Too Afraid and Stressed Out — Why Americans Don’t Take Vacation Days

In an ideal world, adults who work full time should take a few weeks off each year to take a break from the beat and buzz of life and enjoy a vacation. Ideally, this vacation is a time of relaxation and rest, far away from the business of a daily schedule. Unfortunately, those ideas are just ideals, and not the reality for 40% of American Workers who will likely not be taking vacations this year or next.

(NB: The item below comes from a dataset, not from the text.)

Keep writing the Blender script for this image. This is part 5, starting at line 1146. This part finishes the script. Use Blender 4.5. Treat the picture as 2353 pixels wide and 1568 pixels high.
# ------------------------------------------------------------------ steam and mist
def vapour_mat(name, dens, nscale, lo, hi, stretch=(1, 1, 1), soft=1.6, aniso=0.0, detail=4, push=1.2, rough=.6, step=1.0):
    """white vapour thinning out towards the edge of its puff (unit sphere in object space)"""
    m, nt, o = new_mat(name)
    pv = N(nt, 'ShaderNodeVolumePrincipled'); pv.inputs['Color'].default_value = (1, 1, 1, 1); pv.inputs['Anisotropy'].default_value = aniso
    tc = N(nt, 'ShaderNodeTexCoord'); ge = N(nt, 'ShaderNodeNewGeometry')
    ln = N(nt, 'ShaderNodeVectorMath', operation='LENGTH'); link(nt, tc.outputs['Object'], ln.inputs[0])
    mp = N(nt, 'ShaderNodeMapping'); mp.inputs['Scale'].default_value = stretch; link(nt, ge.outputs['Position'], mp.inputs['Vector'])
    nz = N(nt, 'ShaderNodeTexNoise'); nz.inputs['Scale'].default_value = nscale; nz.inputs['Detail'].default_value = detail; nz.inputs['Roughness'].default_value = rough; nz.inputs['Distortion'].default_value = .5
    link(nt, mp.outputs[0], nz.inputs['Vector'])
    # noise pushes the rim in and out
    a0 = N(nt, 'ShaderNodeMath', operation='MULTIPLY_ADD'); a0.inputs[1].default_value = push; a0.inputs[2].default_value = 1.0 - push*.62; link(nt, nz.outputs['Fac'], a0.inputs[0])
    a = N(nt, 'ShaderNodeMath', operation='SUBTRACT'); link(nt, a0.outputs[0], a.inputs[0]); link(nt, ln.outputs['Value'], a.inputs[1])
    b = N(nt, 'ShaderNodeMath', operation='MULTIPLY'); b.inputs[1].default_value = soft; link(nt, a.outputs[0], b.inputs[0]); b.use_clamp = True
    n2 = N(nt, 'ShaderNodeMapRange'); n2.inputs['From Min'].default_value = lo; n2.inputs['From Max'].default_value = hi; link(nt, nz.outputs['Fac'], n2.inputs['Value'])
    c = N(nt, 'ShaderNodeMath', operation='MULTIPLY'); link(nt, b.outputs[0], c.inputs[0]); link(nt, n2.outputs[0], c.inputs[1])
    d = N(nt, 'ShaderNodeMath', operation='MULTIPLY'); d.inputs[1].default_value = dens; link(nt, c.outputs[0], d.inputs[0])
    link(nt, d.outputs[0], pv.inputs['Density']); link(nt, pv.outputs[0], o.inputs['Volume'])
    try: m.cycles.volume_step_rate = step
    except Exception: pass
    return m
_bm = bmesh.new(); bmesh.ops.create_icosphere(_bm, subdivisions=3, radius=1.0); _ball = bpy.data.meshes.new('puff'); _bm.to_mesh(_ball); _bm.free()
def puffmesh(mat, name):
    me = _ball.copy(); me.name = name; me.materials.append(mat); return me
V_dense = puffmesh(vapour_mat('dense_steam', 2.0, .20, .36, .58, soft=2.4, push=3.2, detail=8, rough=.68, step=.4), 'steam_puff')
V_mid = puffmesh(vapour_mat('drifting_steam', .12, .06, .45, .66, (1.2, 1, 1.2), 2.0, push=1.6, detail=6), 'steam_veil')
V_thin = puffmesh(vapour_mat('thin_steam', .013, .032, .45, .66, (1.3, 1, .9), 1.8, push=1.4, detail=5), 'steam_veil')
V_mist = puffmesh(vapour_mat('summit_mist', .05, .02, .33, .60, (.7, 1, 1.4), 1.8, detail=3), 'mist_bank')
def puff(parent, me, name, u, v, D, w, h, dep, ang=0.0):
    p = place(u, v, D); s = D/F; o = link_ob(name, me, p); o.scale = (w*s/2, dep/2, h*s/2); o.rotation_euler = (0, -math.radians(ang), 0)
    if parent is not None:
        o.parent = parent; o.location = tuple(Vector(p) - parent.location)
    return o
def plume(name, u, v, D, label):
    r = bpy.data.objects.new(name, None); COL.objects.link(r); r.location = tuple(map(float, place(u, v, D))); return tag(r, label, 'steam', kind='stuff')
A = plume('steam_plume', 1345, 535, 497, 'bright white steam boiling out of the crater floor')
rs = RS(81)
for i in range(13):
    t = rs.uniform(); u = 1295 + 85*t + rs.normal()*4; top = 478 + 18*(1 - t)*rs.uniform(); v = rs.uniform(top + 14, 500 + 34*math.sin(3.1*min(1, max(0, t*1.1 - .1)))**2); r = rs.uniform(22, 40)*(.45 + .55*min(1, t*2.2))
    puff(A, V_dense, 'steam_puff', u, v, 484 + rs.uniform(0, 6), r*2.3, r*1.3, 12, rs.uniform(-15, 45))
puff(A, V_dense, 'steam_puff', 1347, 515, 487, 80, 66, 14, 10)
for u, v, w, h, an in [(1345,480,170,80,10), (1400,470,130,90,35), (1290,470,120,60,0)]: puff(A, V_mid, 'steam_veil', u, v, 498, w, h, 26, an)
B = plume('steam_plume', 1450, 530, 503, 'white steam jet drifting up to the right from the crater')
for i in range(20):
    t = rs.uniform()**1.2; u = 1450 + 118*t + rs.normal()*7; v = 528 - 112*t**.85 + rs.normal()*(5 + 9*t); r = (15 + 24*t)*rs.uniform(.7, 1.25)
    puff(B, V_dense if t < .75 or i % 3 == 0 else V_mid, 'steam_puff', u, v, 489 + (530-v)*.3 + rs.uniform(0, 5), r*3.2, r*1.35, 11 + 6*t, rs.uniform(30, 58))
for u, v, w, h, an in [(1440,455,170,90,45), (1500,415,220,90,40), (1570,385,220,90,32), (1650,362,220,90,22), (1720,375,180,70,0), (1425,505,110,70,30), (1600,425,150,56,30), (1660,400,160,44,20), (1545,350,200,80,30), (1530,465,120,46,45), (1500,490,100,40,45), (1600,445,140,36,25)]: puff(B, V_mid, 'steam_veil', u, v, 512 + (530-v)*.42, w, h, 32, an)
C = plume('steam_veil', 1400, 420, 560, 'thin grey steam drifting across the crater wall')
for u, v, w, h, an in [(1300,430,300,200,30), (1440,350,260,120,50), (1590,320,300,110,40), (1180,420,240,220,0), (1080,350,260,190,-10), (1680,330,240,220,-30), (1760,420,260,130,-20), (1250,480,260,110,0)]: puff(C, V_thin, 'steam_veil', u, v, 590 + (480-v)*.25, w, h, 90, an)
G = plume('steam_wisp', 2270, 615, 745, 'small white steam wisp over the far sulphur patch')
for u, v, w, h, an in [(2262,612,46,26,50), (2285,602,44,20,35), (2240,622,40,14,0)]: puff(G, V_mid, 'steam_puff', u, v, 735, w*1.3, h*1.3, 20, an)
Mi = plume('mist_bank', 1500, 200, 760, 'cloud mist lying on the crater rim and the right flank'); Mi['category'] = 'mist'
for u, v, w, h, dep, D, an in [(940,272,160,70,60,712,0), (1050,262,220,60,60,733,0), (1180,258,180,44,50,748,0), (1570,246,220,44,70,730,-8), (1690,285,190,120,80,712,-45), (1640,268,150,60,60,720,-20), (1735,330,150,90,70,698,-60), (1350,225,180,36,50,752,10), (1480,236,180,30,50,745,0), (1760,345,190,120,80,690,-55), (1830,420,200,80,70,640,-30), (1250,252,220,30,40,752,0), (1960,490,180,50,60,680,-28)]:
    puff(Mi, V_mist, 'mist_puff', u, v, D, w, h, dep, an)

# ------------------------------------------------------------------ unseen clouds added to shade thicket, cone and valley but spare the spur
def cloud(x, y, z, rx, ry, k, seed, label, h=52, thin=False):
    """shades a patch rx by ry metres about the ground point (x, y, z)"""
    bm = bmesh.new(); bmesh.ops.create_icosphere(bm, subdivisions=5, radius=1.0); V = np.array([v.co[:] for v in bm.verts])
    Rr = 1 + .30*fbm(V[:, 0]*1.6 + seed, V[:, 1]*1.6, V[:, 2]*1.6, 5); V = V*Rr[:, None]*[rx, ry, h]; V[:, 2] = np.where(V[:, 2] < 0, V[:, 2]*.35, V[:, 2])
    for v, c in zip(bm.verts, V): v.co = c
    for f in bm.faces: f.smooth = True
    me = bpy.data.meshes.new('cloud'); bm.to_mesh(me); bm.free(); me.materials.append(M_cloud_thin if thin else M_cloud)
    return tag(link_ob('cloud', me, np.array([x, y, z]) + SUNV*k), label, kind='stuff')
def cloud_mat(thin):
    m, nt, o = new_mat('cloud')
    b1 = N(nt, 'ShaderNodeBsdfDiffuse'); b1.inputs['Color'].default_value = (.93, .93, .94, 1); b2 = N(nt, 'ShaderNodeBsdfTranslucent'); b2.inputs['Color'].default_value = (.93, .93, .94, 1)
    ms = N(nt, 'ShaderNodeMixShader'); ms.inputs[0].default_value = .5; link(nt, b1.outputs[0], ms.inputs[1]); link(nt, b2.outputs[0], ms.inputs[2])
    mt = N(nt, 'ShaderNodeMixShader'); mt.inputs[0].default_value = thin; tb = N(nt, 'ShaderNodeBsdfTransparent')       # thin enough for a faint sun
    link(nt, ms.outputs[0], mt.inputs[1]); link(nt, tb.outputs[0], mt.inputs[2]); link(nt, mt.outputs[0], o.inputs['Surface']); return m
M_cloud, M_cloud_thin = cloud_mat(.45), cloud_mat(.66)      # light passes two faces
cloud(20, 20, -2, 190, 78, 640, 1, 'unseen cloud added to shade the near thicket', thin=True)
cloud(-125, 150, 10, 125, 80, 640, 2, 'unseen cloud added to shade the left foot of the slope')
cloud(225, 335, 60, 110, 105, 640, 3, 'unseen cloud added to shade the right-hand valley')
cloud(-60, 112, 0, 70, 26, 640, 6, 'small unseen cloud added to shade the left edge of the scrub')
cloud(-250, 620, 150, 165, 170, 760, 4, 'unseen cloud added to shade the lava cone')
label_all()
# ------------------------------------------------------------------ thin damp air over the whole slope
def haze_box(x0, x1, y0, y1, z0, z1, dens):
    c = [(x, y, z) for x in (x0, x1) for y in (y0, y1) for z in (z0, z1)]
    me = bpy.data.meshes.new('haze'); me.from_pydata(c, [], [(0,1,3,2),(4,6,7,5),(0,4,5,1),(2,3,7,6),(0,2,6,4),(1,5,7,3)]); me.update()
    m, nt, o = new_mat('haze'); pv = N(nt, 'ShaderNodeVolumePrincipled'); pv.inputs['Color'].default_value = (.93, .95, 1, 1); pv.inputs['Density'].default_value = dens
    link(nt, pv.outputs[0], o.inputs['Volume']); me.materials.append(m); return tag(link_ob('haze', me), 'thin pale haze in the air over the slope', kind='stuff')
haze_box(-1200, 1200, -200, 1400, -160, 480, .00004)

The U.S. Travel Association and market research firm GfK did a study of 1,303 workers and 235 business leaders, their findings were that the two most common reasons American’s don’t take vacation time is that they’re afraid of the pile of work waiting for them upon their return, and they think that no one else can do what they do in the office. Researchers call this the “martyr” complex, the belief people have that only they can do their job. 20% of workers don’t take vacations because they don’t want to seem replaceable in their current position.

Image via Huffington Post


Fundamentally what’s going on here is fear. People are afraid if they’re not present and they’re not continually churning stuff out that bad things are going to happen.

-Michael Leiter, a psychology professor at Acadia University who studies people’s relationships with their work (but he wasn’t involved with the new research).

According to Vox, back in the 1970s and 1980s, 80% of American workers took a week-long vacation each year. Now, that number is down to 56%. Apart from aforementioned reasons on why vacations have declined so far, America is one of the only developed countries that doesn’t guarantee paid vacation time. Average paid vacation time in America’s peer countries such as those in Europe average about 20 days a year of required paid vacation, while most companies in America average at about 14 days per year (Americans on average only taking 10 paid days off a year).

Despite the fact that these people avoid vacations in order to preserve their jobs, vacations are actually beneficial to performance in the workplace. Taking time away from work reduces stress by increasing personal time, quality time spent with family and loved ones, and most importantly, improved physical and mental health.